Il conflitto, il silenzio e quella vacanza a Ibiza
A tormentare Chiara non c’è solo l’assenza: c’è anche il pensiero di un litigio mai risolto. «Non ci parlavamo da quando mi aveva detto che sarebbe andata a Ibiza con Alessandro», racconta con amarezza al Corriere della Sera. Giulia aveva confidato alla sorella i problemi nella relazione con Impagnatiello, e Chiara non aveva dubbi sul fatto che quella storia fosse tossica, priva di futuro. Quando Giulia le disse che avrebbe comunque accettato quel viaggio per “provare a ricucire”, senza parlarne con lei, Chiara reagì con rabbia. Le parole che si scambiarono furono dure. «Mi ha risposto che la vita era sua», racconta oggi, con quella lucidità dolorosa di chi sa che certi dialoghi non avranno mai più un seguito.
Il rimorso per quell’ultima discussione si è trasformato in un’eco che non smette di rimbalzare nella sua mente. Non perché possa davvero credere che una parola diversa avrebbe cambiato il corso delle cose, ma perché è nella natura del lutto cercare il punto esatto in cui, forse, si poteva deviare dal destino. «Potevo fare di più per salvarla da quel mostro?», si chiede ancora, in un interrogativo che non cerca risposta ma che serve a tenere viva la memoria.
La vita dopo l’omicidio: il dolore che non si spegne
Da quel giorno, Chiara vive in uno stato di allerta emotiva costante. «Se mi fermo, penso, e pensare è un tormento», scrive nel suo libro. Evita di sedersi sul divano, non guarda film, e anche durante l’allenamento fisico, i trenta secondi di pausa diventano uno spazio insopportabile dove la mente può correre a quei ricordi. Perfino la gioia momentanea si trasforma in colpa: «Se per un attimo mi diverto, penso che è ingiusto verso Giulia che non c’è più».
È una condizione di prigionia interiore che nessuno può davvero comprendere fino in fondo. Un dolore che si manifesta non solo con le lacrime, ma soprattutto con l’impossibilità di riconciliarsi con una quotidianità normale. La sorella sopravvissuta vive come se ogni gesto richiamasse, anche indirettamente, la tragedia. E se da fuori sembra che il tempo possa guarire, dentro quel tempo è fermo, cristallizzato attorno a un’assenza.

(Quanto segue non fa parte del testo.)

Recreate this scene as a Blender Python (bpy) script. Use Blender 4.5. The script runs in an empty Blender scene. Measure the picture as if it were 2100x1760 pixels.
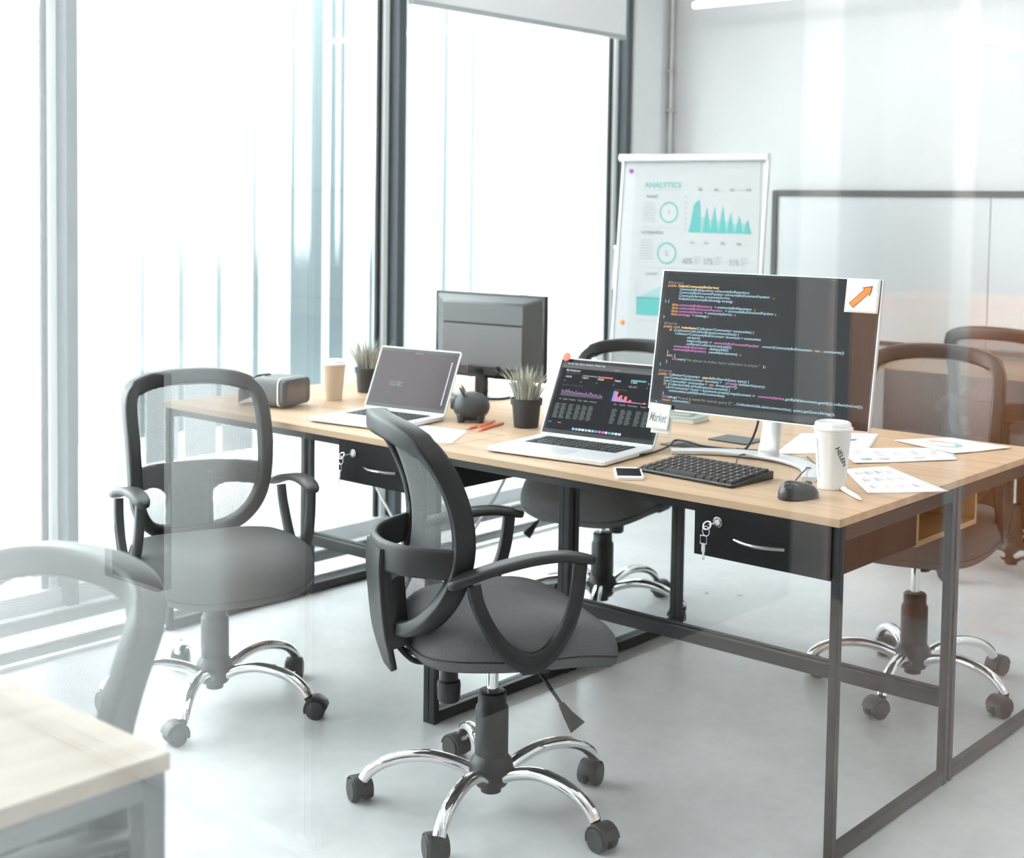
import bpy, bmesh, math, random
from mathutils import Vector, Matrix
random.seed(7)
S = bpy.context.scene
COL = S.collection
PI = math.pi
rad = math.radians

# ------------------------------------------------------------------ camera, world, exposure
CAM = Vector((3.7564, -2.6278, 1.3959))
YAW, PITCH, ROLL, FPX, PPY = 0.71405, 0.059515, 0.014974, 2843.76, 592.99
f0 = Vector((-math.sin(YAW), math.cos(YAW), 0)); r0 = Vector((math.cos(YAW), math.sin(YAW), 0)); u0 = Vector((0, 0, 1))
fw = f0*math.cos(PITCH) - u0*math.sin(PITCH); up = u0*math.cos(PITCH) + f0*math.sin(PITCH)
ri = r0*math.cos(ROLL) + up*math.sin(ROLL); up = up*math.cos(ROLL) - r0*math.sin(ROLL)
cd = bpy.data.cameras.new('camera'); cam = bpy.data.objects.new('camera', cd); COL.objects.link(cam)
M = Matrix((ri, up, -fw)).transposed().to_4x4(); M.translation = CAM; cam.matrix_world = M
cd.sensor_width = 36; cd.lens = FPX/2100*36; cd.shift_y = -(880-PPY)/2100
cd.clip_start = 0.02
cd.dof.use_dof = True; cd.dof.focus_distance = 3.15; cd.dof.aperture_fstop = 4.2
S.camera = cam
W = bpy.data.worlds.new('sky'); S.world = W; W.use_nodes = True
bg = W.node_tree.nodes['Background']; bg.inputs[0].default_value = (0.965, 0.99, 1.0, 1); bg.inputs[1].default_value = 4.5
sd = bpy.data.lights.new('sun', 'SUN'); sd.energy = 9; sd.angle = rad(3); sd.color = (1, .98, .95)
sun = bpy.data.objects.new('sun', sd); COL.objects.link(sun); sun.location = (6, 3, 9)
sun.rotation_euler = Vector((-.50, -.10, -.86)).to_track_quat('-Z', 'Y').to_euler()      # comes over the roof onto the boards outside
S.view_settings.view_transform = 'Standard'; S.view_settings.look = 'None'
S.view_settings.exposure = 1.15; S.view_settings.gamma = 1.0; S.view_settings.use_curve_mapping = False
S.cycles.max_bounces = 10; S.cycles.transparent_max_bounces = 24; S.cycles.diffuse_bounces = 5
S.cycles.use_denoising = True
S.cycles.caustics_reflective = False; S.cycles.caustics_refractive = False

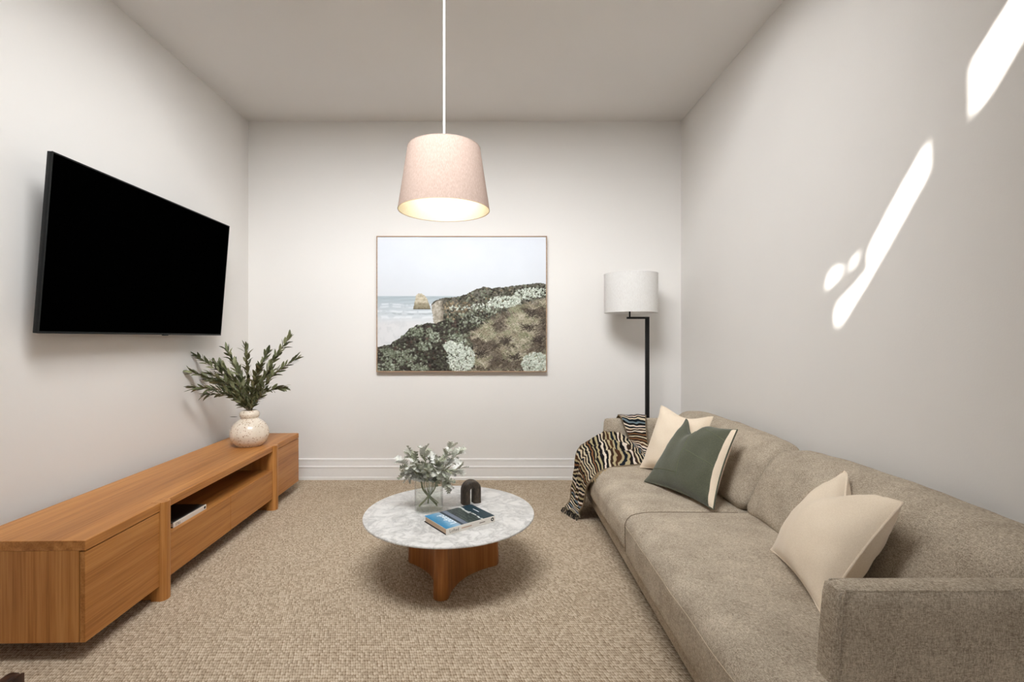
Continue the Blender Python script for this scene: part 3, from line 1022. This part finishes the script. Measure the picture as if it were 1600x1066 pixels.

Impagnatiello: «Non chiamatelo essere umano»
Parole dure, ma inevitabili, quelle che Chiara rivolge oggi al responsabile del femminicidio. «Ora so che, quando ci siamo visti per l’ultima pizza a marzo, aveva già iniziato ad avvelenare mia sorella», racconta con una lucidità che inchioda. Il dettaglio è agghiacciante: Alessandro Impagnatiello, già in quel momento, stava tentando di uccidere Giulia e il bambino che aspettava, e lo faceva sedendo accanto al padre di lei. «Per me è un essere immorale, non chiamatelo essere umano», dice Chiara. Una frase netta, che restituisce tutta la gravità dell’orrore vissuto.
L’assassinio di Giulia Tramontano non è solo un fatto di cronaca: è una ferita collettiva, un simbolo tragico di come la violenza sulle donne si annidi anche nei luoghi dove dovrebbe esserci amore. La voce di Chiara, così sincera, così cruda, diventa oggi una delle testimonianze più forti e necessarie. Non solo per ricordare chi non c’è più, ma per non permettere che la normalizzazione dell’orrore prenda il sopravvento.
In quelle pagine, in quel dolore raccontato senza filtri, si trova tutto: la sorella, la donna, la figlia, l’essere umano. Ma soprattutto, si trova la volontà – ostinata e luminosa – di non lasciare che il silenzio prenda il posto della memoria.